▸ **PROBLEM TO SOLVE**
Find each line with the word "part" and state how many there are, nothing more.

▸ **SUPPLIED INFORMATION**
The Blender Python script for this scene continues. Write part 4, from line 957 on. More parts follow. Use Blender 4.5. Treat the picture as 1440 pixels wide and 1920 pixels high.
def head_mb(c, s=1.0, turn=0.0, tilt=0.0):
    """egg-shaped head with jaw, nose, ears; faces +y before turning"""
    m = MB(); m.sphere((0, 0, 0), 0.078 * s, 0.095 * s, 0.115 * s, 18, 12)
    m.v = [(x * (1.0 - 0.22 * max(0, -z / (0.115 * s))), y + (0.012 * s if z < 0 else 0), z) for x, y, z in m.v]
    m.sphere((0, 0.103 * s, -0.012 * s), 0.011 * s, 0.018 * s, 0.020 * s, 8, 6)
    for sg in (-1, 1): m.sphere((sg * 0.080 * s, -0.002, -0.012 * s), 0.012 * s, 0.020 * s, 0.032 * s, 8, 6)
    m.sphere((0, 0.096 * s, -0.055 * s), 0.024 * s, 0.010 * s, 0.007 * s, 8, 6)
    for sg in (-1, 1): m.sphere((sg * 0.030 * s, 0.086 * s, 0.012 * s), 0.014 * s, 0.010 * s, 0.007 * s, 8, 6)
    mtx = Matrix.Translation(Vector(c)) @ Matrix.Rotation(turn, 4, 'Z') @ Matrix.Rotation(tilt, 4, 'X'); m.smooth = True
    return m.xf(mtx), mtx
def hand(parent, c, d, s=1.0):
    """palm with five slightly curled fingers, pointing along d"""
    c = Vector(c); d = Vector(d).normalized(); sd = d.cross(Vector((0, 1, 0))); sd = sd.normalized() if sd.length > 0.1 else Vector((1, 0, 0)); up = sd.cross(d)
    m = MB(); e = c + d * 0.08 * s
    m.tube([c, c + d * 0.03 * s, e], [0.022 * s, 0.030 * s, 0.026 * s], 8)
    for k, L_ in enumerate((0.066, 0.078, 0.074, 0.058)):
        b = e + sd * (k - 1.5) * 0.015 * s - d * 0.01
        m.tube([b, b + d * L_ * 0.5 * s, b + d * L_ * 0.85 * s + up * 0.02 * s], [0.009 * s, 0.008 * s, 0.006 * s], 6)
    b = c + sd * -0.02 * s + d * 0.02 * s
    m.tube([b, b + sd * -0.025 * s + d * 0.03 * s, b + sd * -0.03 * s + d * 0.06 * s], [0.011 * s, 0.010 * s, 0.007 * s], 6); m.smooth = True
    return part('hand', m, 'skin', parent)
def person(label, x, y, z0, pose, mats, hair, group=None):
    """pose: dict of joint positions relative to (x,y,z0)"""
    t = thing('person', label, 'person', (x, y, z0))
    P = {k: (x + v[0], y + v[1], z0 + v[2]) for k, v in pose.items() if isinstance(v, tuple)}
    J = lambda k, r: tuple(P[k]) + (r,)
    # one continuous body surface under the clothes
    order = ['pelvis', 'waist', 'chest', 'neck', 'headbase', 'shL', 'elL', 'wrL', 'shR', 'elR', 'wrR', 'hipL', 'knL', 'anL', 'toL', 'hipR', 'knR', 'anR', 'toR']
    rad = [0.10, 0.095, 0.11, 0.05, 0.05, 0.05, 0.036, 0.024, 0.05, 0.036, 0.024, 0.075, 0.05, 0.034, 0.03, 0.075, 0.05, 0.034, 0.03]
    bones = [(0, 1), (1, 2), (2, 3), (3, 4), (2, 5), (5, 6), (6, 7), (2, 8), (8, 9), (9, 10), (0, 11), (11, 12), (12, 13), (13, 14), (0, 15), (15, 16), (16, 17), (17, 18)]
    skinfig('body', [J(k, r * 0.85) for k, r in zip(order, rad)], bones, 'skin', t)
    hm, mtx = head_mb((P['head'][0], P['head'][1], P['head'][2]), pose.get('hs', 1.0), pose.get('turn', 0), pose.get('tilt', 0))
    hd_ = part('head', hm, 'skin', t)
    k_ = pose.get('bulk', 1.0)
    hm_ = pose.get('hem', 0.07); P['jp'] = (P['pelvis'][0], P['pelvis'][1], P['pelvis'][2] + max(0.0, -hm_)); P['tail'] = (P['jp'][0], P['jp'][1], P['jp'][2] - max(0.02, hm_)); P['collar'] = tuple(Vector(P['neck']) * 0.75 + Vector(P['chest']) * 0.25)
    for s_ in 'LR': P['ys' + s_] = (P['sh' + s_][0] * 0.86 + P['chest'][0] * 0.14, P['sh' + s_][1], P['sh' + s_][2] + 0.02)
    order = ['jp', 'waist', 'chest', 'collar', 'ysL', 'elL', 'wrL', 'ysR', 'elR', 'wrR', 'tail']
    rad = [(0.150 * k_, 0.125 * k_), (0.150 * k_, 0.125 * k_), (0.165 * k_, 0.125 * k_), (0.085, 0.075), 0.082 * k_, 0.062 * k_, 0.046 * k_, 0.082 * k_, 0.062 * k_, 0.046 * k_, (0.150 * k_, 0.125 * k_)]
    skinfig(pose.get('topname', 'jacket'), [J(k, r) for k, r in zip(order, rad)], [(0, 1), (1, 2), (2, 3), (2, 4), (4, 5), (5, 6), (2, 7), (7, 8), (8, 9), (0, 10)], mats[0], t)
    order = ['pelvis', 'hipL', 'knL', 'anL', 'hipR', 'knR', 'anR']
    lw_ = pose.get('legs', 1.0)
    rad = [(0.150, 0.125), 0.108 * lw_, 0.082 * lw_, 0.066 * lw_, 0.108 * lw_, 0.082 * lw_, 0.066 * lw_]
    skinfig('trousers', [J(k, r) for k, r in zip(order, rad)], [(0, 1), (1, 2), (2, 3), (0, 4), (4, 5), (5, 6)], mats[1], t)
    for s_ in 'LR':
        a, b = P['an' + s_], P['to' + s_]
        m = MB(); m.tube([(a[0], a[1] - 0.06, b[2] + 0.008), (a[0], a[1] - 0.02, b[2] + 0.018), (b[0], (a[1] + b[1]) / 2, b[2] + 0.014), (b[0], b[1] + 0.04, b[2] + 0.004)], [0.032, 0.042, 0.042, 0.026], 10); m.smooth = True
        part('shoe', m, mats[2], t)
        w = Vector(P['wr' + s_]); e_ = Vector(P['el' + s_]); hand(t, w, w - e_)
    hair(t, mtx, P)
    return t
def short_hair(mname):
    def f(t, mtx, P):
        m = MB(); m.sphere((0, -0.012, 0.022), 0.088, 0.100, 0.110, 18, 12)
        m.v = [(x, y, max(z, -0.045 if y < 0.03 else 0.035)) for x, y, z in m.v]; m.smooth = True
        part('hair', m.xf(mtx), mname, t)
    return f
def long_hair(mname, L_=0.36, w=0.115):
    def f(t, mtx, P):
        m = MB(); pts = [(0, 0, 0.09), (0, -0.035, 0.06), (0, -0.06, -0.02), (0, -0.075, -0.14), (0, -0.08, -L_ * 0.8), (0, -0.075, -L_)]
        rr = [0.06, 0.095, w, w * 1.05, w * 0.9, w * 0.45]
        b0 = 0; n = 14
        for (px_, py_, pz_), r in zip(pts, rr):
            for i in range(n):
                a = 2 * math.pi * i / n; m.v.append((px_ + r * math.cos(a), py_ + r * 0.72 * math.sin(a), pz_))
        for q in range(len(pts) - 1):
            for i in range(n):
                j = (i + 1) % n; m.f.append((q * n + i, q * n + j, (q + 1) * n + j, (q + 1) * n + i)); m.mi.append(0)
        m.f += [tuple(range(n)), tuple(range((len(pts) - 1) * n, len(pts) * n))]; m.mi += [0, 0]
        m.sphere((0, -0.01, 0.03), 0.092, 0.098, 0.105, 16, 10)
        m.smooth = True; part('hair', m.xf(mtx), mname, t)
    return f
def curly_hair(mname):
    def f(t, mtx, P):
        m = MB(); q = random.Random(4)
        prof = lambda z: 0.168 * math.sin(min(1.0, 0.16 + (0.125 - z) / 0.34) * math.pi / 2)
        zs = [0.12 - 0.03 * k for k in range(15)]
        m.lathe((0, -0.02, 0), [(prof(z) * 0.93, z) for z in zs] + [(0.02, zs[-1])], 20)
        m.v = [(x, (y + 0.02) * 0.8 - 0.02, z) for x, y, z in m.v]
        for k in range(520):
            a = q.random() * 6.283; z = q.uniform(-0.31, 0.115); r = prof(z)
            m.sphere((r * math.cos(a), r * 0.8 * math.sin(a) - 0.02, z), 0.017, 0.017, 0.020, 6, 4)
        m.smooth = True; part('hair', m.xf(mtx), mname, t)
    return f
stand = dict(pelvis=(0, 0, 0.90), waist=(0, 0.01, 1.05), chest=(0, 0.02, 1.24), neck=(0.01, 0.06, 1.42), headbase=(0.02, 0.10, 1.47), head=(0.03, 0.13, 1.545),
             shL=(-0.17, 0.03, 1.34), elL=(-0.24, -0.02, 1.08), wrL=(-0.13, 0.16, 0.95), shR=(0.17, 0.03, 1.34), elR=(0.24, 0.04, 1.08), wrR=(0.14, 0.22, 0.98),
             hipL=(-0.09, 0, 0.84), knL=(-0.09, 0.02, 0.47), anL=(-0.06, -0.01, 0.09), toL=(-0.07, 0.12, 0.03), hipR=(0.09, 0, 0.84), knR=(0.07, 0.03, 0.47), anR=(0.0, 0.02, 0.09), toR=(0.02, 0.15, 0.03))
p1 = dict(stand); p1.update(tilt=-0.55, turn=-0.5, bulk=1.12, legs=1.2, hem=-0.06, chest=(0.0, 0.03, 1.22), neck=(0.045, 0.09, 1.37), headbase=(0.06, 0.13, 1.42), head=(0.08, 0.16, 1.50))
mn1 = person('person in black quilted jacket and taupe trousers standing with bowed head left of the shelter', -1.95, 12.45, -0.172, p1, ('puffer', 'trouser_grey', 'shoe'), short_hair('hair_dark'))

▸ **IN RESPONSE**
7